> [Request] Search the material and gather each line with "from" in it.

> [Data]
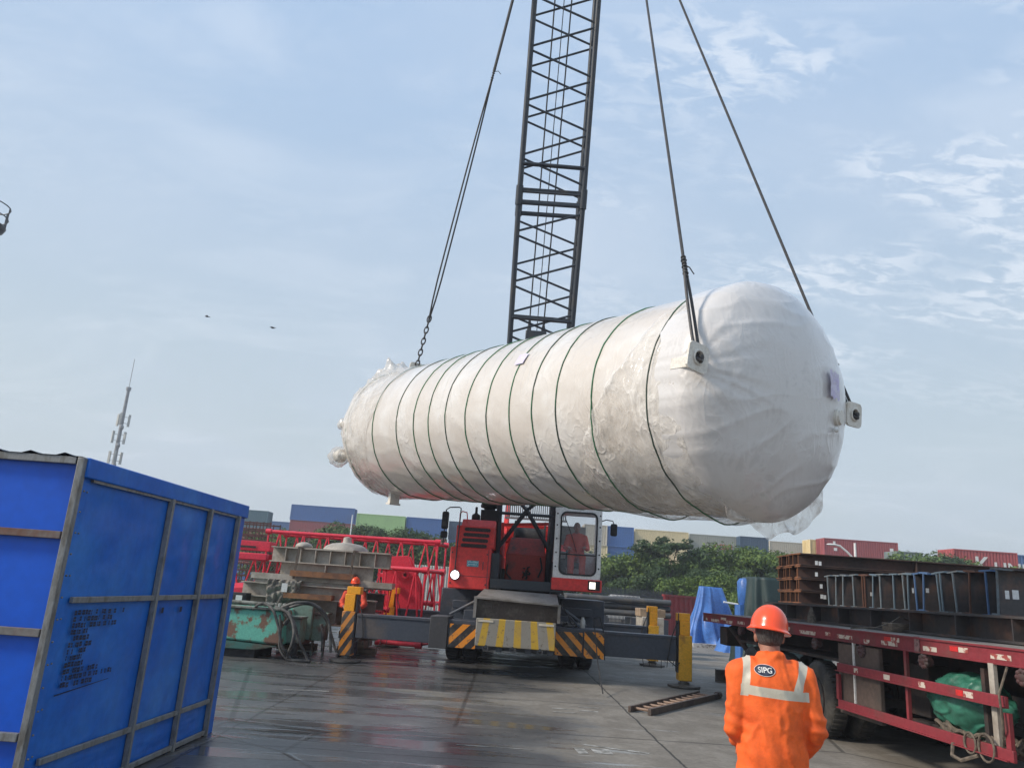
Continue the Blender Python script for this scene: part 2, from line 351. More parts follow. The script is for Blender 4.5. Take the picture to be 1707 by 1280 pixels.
FILM = film_mat('loose_clear_film', (.78, .735, .67), .16, .60, .10, .42, 2.4, (.86, .82, .76))
FILMH = film_mat('end_film', (.665, .64, .615), .90, .99, .30, .13, .9, (.70, .68, .66))
tank = thing('wrapped_tank', 'long white cylindrical tank wrapped in clear plastic film and green straps, hanging from slings', 'tank', tuple(TC - V((0, 0, 1.55))))
def dshell(s, z, ph, t):
    low = max(0, -math.sin(ph)); dn = .010*fold(z, ph) + low*(.020*fold(z, ph, .8, 3) + .025*noise.noise(V((z*.9, ph*2, 1))))
    return dn*(.5+.5*min(1, (1-abs(s))*8))
o = vessel_grid(300, 200, -1, 1, dshell).build('film_wrapped_shell', WRAP, tank, smooth='all')
def edge(ph):                                        # ragged start of the near end sheet
    up = math.sin(ph); side = math.cos(ph)
    zz = 3.75 + 1.15*up + (.0 if side > 0 else .5) + .30*noise.noise(V((ph*2.2, 3, 0))) + .14*noise.noise(V((ph*7, 1, 5)))
    return min(.93, max(.25, zz/TL*(1-.14)))
def dfilm(s, z, ph, t):
    loose = max(0, 1-abs(z-4.0)/1.9); e = min(1, t*9)
    d = .020 + .040*loose*(.5+fold(z, ph, 1.2, 8)*.5) + .012*fold(z, ph, 1.1, 2)
    d += .06*max(0, -math.sin(ph))*max(0, noise.noise(V((z*1.6, ph*3, 2)))+.3)
    if t > .75: d += .018*noise.noise(V((ph*5, z*2, 4)))*(1-t)*4
    return d*(.35+.65*e)
sm = vessel_grid(110, 220, lambda ph: edge(ph), .86, dfilm).build('loose_end_sheet', FILM, tank, smooth='all')
def dhead(s, z, ph, t):
    x, y = math.cos(ph), math.sin(ph); rr = prof(s)[1]
    q = V((rr*x, rr*y, 0)); a = abs(noise.noise(V((q.y*3.4+q.x*.8, q.x*.9, 1)) + .5*noise.noise_vector(q*1.1)))
    fo = max(0, 1-a*2.6)**2.2
    pull = math.exp(-((q.x-1.25)**2+(q.y-.25)**2)/.5)
    return .036 + .011*fo*min(1, rr) + .012*noise.noise(q*1.6) + pull*.012*max(0, 1-3*abs(noise.noise(V((math.atan2(q.y-.1, q.x-1.5)*4.5, 2, 2)))))
hd = vessel_grid(90, 260, lambda ph: .80+.035*noise.noise(V((math.cos(ph)*3, math.sin(ph)*3, 9))), 1, dhead).build('end_cover', FILMH, tank, smooth='all')
def dfar(s, z, ph, t):
    e = max(0, (1-t)); up = math.exp(-((ph-PI*.38)/.30)**2)*math.exp(-((z+4.95)/.20)**2)
    return .022 + .05*max(0, fold(z, ph, 1.9, 14))*min(1, e*1.5) + .28*up*max(0, .6+noise.noise(V((ph*9, z*7, 2)))) + .035*noise.noise(V((ph*4, z*3, 7)))*min(1, e*2)
vessel_grid(90, 220, -1, lambda ph: -.62+.10*noise.noise(V((math.cos(ph)*2, math.sin(ph)*2, 4)))+.10*math.sin(ph), dfar).build('far_end_sheet', FILM, tank, smooth='all')
# hanging flap of film under the near head
mb = MB(); n1, n2 = 46, 14
for i in range(n1):
    ph = rad(205+ (300-205)*i/(n1-1)); w_ = math.sin(PI*i/(n1-1))**.5
    for j in range(n2):
        k = j/(n2-1); b = TF @ V((TR*math.cos(ph)*1.0, TR*math.sin(ph), TL+.05)); nz = noise.noise(V((i*.21, j*.12, 3)))
        L_ = .72*(.17+.13*noise.noise(V((i*.16, 5, 1)))+ .18*math.exp(-((ph-rad(238))/.22)**2))*w_
        out = TF.to_3x3() @ V((math.cos(ph), math.sin(ph), .15))
        mb.v.append(b + out*(L_*k + .03) + V((0, 0, -.22*L_*k)) + TA*(.05*nz*k*2 + .03*math.sin(i*.9)*k))
for i in range(n1-1):
    for j in range(n2-1): mb.f.append([i*n2+j, (i+1)*n2+j, (i+1)*n2+j+1, i*n2+j+1]); mb.mi.append(0)
mb.build('hanging_flap', FILM, tank, smooth='all')
STRAP = mat('green_strap', (.035, .17, .075), (.045, .07, .05), 1.2, .45, .6, .5)
zs = [-4.72, -3.78, -2.62, -1.62, -1.02, -.38, .30, .92, 1.56, 2.2, 2.8, 3.56, 4.35]
zs = [-4.95, -3.55, -2.40, -1.64, -1.04, -.39, .29, .90, 1.55, 2.17, 2.75, 3.55, 4.62]
for q_, z in enumerate(zs):
    pts = []
    for j in range(96):
        ph = 2*PI*j/96; zz = z + .03*math.sin(ph+q_) + .015*math.sin(3*ph+q_*2)
        s = zz/TL*.86; d = dshell(s, zz, ph, 0) + .006
        if z > 3.3 and s > edge(ph) : d = max(d, dfilm(s, zz, ph, (s-edge(ph))/(.86-edge(ph)))+.003) if math.sin(ph) < .25 or z > 4 else d
        pts.append(TF @ V(((TR+d)*math.cos(ph), (TR+d)*math.sin(ph), zz)))
    MB().path(pts, .0105, 5, closed=True).build('strap', STRAP, tank, smooth='all')
def lug(X, Yc, Z, ang, w=.30, out=.30):
    mb = MB(); ax = V((math.cos(ang), math.sin(ang), 0)); ay = V((-math.sin(ang), math.cos(ang), 0))
    oc = V((X, Yc, Z)); n = 28; loop = []
    for i in range(n):
        t = 2*PI*i/n; c, s_ = math.cos(t), math.sin(t); k = .16/max(abs(c), abs(s_)); k = min(k, .20)
        loop.append((c*k, s_*k))
    hole = [(.062*math.cos(2*PI*i/n), .062*math.sin(2*PI*i/n)) for i in range(n)]
    vs = []
    for dz in (-.015, .015):
        for L_ in (loop, hole): vs += [TF @ (oc + ax*(x) + ay*y + V((0, 0, dz))) for x, y in L_]
    fs = []
    for i in range(n):
        j = (i+1) % n; fs += [(i, j, n+j, n+i), (2*n+i, 3*n+i, 3*n+j, 2*n+j), (i, 2*n+i, 2*n+j, j), (n+i, n+j, 3*n+j, 3*n+i)]
    mb.add(vs, fs)
    if Z > 0: M4 = TF @ Matrix.Translation(oc - ax*.10 - V((0, 0, .24))) @ Matrix.Rotation(ang, 4, 'Z'); mb.box(M4.translation, (.10, .13, .44), R=M4.to_3x3())
    else: M4 = TF @ Matrix.Translation(oc - ax*.2) @ Matrix.Rotation(ang, 4, 'Z'); mb.box(M4.translation, (.2, .30, .05), R=M4.to_3x3())
    r_ = MB();  
    ring = [TF @ (oc + ax*.078*math.cos(2*PI*i/24) + ay*.078*math.sin(2*PI*i/24) + V((0, 0, .025))) for i in range(24)]
    mb.path(ring, .012, 6, closed=True)
    return mb.build('lifting_lug', mat('cream_paint', (.72, .69, .62), (.60, .55, .45), 5, .5, .75, .5), tank)
LZ = 5.42; LA = rad(6); LX, LY = (TR+.10)*math.cos(LA), (TR+.10)*math.sin(LA); LX2 = TR-.05; LY2 = .05
lug(LX, LY, LZ, LA); lug(-LX2, LY2, LZ, PI); lug(0, TR+.10, -4.9, PI/2)
mb = MB(); M4 = TF @ Matrix.Translation((0.35, -TR-.02, -4.35)); mb.box(M4.translation, (.22, .34, .12), R=M4.to_3x3()); mb.box((TF @ V((.35, -TR-.17, -4.35))), (.26, .04, .2), R=TF.to_3x3())
mb.build('support_foot', MATS['cream_paint'], tank)
# pipe stubs
def stub(x, y, z, d, r, L_, name):
    d = (TF.to_3x3() @ V(d)).normalized(); p = TF @ V((x, y, z)); m = MB()
    q = d.to_track_quat('Z', 'Y').to_matrix().to_4x4(); q.translation = p
    m.lathe([(r*.7, 0), (r*.7, L_*.7), (r*1.25, L_*.7), (r*1.25, L_*.86), (r, L_*.9), (r, L_)], q, 20); return m.build(name, MATS['cream_paint'], tank)
stub(-.78, -.10, 5.42, (-.2, 0, 1), .085, .22, 'pipe_stub'); stub(1.12, .05, -5.15, (.35, .0, -1), .08, .52, 'pipe_stub'); stub(1.10, -.62, -5.1, (.45, -.15, -1), .12, .55, 'pipe_stub')
for (x, y, z, r) in ((1.27, .05, -5.58, .15), (1.30, -.70, -5.52, .23)):      # crumpled film round the two far stubs
    m = MB(); m.ell((0, 0, 0), (r, r, r*1.15), 26, 18); m.v = [TF @ (p*(1+.22*noise.noise(p*11+V((r*9, 0, 0)))) + V((x, y, z))) for p in m.v]; m.build('crumpled_film', FILM, tank, smooth='all')
m = MB(); m.ell((0, 0, 0), (.035, .035, .03), 12, 8); m.v = [TF @ (p + V((-.74, -.27, 5.62))) for p in m.v]; m.build('plug', PAPER, tank)
def patch(ph0, ph1, z0, z1, name, m_, off=.03, n=8):
    m = MB()
    for i in range(n+1):
        for j in range(n+1):
            ph = ph0+(ph1-ph0)*i/n; z = z0+(z1-z0)*j/n; m.v.append(TF @ V(((TR+off+.006*noise.noise(V((i, j*.7, 2))))*math.cos(ph), (TR+off)*math.sin(ph), z)))
    for i in range(n):
        for j in range(n): m.f.append([i*(n+1)+j, (i+1)*(n+1)+j, (i+1)*(n+1)+j+1, i*(n+1)+j+1]); m.mi.append(0)
    return m.build(name, m_, tank, smooth='all')
patch(rad(24), rad(32), 1.42, 1.66, 'paper_sheet', LILAC)
m = MB(); n = 10
for i in range(n+1):
    for j in range(n+1):
        x = -.52-.24*i/n; y = .10+.34*j/n; rr = min(.999, math.hypot(x, y)/TR); z = TL+THD*math.sqrt(1-rr**2.2)+.09
        m.v.append(TF @ V((x, y + .02*math.sin(i*1.3), z+.012*noise.noise(V((i*.8, j*.5, 1))))))
for i in range(n):
    for j in range(n): m.f.append([i*(n+1)+j, (i+1)*(n+1)+j, (i+1)*(n+1)+j+1, i*(n+1)+j+1]); m.mi.append(0)
m.build('paper_sheet', LILAC, tank, smooth='all')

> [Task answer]
Continue the Blender Python script for this scene: part 2, from line 351. More parts follow. The script is for Blender 4.5. Take the picture to be 1707 by 1280 pixels.
tank = thing('wrapped_tank', 'long white cylindrical tank wrapped in clear plastic film and green straps, hanging from slings', 'tank', tuple(TC - V((0, 0, 1.55))))